__EXERCISE AIM__. Check every line below for the word "Python" and copy the ones that have it.

--- EXERCISE MATERIALS ---

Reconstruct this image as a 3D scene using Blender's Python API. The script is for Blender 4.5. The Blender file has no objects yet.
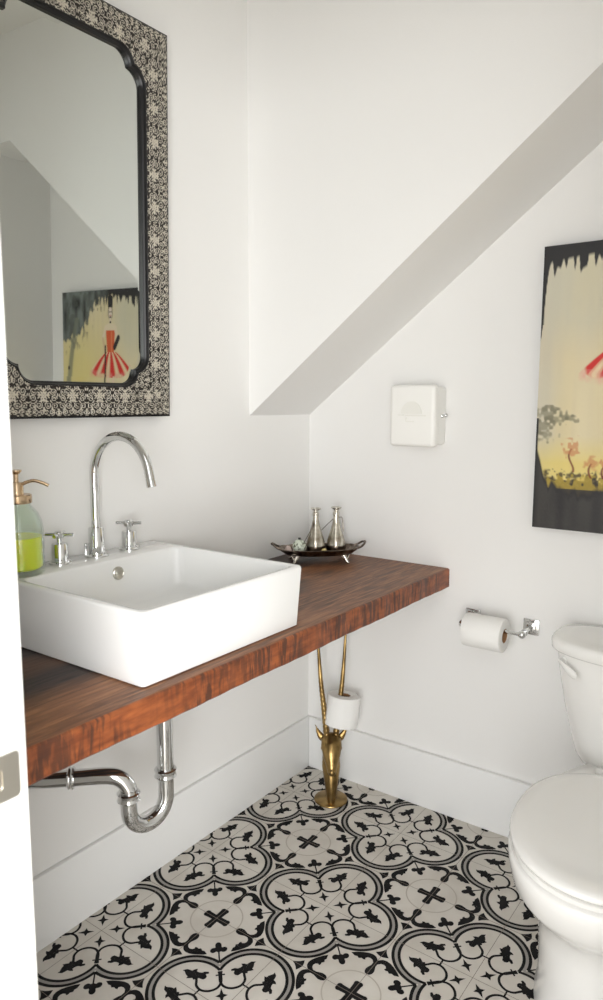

---
--- EXERCISE MATERIALS ---

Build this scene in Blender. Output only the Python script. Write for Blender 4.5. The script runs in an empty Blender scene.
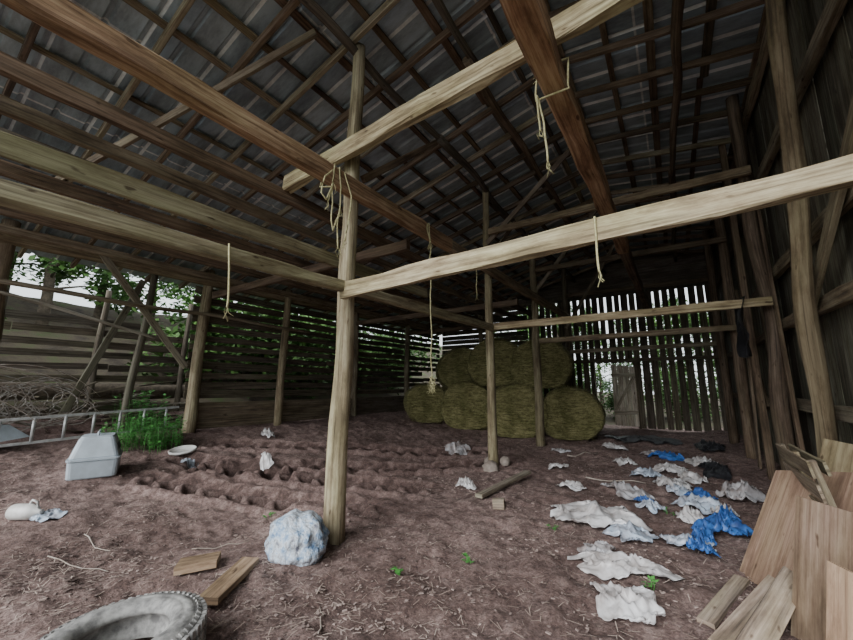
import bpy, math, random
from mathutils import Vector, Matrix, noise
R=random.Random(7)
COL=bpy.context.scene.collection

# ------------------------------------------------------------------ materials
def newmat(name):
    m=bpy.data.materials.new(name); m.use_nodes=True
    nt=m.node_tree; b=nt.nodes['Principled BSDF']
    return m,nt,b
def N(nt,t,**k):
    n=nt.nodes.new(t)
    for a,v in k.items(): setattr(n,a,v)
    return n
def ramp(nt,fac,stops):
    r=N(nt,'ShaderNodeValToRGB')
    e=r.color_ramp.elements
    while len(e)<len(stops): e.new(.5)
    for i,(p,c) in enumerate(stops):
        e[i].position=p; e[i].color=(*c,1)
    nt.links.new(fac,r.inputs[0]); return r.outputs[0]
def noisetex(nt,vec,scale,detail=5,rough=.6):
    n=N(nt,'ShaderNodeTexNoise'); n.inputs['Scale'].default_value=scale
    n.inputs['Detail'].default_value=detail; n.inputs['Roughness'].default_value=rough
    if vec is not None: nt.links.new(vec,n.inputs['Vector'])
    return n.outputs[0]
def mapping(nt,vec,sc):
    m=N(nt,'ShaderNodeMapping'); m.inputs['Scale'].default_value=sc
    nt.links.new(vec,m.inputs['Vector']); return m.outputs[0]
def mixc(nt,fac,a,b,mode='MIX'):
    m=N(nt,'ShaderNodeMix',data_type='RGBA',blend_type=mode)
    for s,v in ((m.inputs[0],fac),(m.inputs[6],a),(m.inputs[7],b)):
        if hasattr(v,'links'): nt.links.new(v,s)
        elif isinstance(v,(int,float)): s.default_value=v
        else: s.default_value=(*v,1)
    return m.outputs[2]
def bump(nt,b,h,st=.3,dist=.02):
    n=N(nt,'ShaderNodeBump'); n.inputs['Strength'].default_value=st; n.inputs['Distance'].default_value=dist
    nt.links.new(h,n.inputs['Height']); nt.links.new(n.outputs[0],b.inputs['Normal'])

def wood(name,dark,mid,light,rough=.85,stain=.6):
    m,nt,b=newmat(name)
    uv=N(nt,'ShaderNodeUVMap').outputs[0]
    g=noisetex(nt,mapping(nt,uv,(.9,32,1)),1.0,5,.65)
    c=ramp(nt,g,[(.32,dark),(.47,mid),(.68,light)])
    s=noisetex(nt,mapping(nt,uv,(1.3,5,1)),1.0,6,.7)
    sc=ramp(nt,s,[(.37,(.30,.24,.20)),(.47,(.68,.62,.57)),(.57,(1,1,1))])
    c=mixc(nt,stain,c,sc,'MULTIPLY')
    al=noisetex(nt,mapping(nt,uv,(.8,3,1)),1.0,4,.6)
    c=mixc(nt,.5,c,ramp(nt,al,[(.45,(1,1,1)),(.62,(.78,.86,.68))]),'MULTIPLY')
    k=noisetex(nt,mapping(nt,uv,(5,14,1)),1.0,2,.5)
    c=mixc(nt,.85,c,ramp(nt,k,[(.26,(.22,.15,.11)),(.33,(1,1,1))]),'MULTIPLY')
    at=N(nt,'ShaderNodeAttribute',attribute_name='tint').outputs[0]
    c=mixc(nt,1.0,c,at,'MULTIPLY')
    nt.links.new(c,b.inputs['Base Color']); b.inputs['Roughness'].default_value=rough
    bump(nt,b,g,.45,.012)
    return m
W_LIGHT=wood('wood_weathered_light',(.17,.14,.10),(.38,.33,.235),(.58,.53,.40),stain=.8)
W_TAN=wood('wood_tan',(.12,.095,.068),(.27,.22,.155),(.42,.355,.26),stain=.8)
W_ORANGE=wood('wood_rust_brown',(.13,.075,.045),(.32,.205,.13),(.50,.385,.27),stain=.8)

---
--- EXERCISE MATERIALS ---

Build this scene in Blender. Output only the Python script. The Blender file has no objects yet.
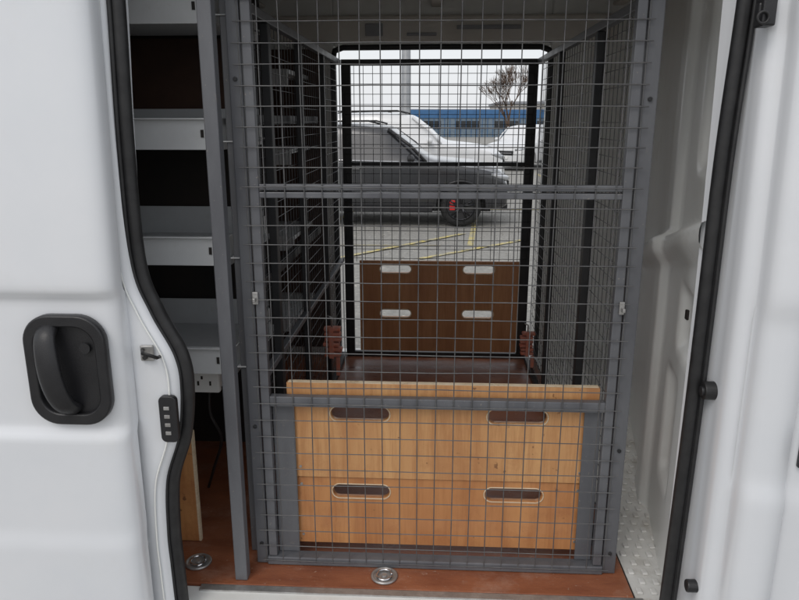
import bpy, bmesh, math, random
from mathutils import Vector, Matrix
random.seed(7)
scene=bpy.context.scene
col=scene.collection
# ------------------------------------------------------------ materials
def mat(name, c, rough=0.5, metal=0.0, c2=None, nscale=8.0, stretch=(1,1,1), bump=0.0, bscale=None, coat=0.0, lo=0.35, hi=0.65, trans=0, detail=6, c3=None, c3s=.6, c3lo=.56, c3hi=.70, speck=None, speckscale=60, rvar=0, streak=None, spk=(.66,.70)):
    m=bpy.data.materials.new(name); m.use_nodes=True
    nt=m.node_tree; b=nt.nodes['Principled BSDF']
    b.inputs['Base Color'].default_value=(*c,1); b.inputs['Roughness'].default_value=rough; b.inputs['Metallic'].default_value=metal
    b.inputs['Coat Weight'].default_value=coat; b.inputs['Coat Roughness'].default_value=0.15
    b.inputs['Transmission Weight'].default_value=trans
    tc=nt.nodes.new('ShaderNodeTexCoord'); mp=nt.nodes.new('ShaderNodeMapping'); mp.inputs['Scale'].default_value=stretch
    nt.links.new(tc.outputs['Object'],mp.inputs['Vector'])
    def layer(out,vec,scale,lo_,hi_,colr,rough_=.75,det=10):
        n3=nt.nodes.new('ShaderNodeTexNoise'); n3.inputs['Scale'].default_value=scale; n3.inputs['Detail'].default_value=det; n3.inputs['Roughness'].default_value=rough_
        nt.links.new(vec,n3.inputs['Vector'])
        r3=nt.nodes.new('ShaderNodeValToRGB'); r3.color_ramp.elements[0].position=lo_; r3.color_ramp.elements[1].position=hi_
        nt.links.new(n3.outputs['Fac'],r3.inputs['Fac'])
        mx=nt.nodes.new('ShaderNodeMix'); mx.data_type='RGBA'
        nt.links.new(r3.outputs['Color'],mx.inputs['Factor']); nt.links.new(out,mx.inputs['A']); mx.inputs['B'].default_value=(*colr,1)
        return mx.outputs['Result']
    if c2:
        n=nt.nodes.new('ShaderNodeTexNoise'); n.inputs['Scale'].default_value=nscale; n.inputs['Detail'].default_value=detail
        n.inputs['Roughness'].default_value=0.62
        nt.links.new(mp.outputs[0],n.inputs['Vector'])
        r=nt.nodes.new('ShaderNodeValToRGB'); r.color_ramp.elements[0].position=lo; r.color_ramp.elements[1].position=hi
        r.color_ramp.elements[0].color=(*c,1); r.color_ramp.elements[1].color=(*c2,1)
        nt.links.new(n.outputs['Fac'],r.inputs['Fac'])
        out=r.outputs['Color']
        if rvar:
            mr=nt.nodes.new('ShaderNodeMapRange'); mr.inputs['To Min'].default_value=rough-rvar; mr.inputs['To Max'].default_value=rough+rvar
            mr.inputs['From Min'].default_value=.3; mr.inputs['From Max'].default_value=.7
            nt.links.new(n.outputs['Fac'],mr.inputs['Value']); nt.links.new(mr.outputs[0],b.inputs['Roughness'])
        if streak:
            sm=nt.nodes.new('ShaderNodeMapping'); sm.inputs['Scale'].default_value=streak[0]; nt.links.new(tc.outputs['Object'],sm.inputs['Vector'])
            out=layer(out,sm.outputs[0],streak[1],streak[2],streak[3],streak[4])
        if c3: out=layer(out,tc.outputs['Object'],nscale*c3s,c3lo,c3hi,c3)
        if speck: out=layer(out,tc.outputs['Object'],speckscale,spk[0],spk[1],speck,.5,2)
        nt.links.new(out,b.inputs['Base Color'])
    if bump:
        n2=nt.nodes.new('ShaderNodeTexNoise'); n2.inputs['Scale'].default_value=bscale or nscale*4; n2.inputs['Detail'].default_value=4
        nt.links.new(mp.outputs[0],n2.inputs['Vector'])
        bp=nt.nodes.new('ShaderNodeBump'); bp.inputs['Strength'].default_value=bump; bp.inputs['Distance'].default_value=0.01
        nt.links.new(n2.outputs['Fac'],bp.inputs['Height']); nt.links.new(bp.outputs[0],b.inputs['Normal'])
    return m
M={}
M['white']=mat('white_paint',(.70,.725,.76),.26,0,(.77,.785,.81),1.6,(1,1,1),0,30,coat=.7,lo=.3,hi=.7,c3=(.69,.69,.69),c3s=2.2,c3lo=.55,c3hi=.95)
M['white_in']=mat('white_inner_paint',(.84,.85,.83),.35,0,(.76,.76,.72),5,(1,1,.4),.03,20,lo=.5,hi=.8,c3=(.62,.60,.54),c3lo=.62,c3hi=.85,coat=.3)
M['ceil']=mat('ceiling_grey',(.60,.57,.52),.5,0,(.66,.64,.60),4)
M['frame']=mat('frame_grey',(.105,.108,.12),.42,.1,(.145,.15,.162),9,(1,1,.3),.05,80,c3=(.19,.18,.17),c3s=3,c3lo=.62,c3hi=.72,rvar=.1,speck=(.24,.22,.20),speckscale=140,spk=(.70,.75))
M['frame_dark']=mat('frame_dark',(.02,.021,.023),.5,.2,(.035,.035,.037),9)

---

__FULL SOLUTION__.
Reconstruct this image as a 3D scene using Blender's Python API. The script is for Blender 4.5. The Blender file has no objects yet.
Build this scene in Blender. Output only the Python script. Write for Blender 4.5. The script runs in an empty Blender scene.
Build this scene in Blender. Output only the Python script. The Blender file has no objects yet.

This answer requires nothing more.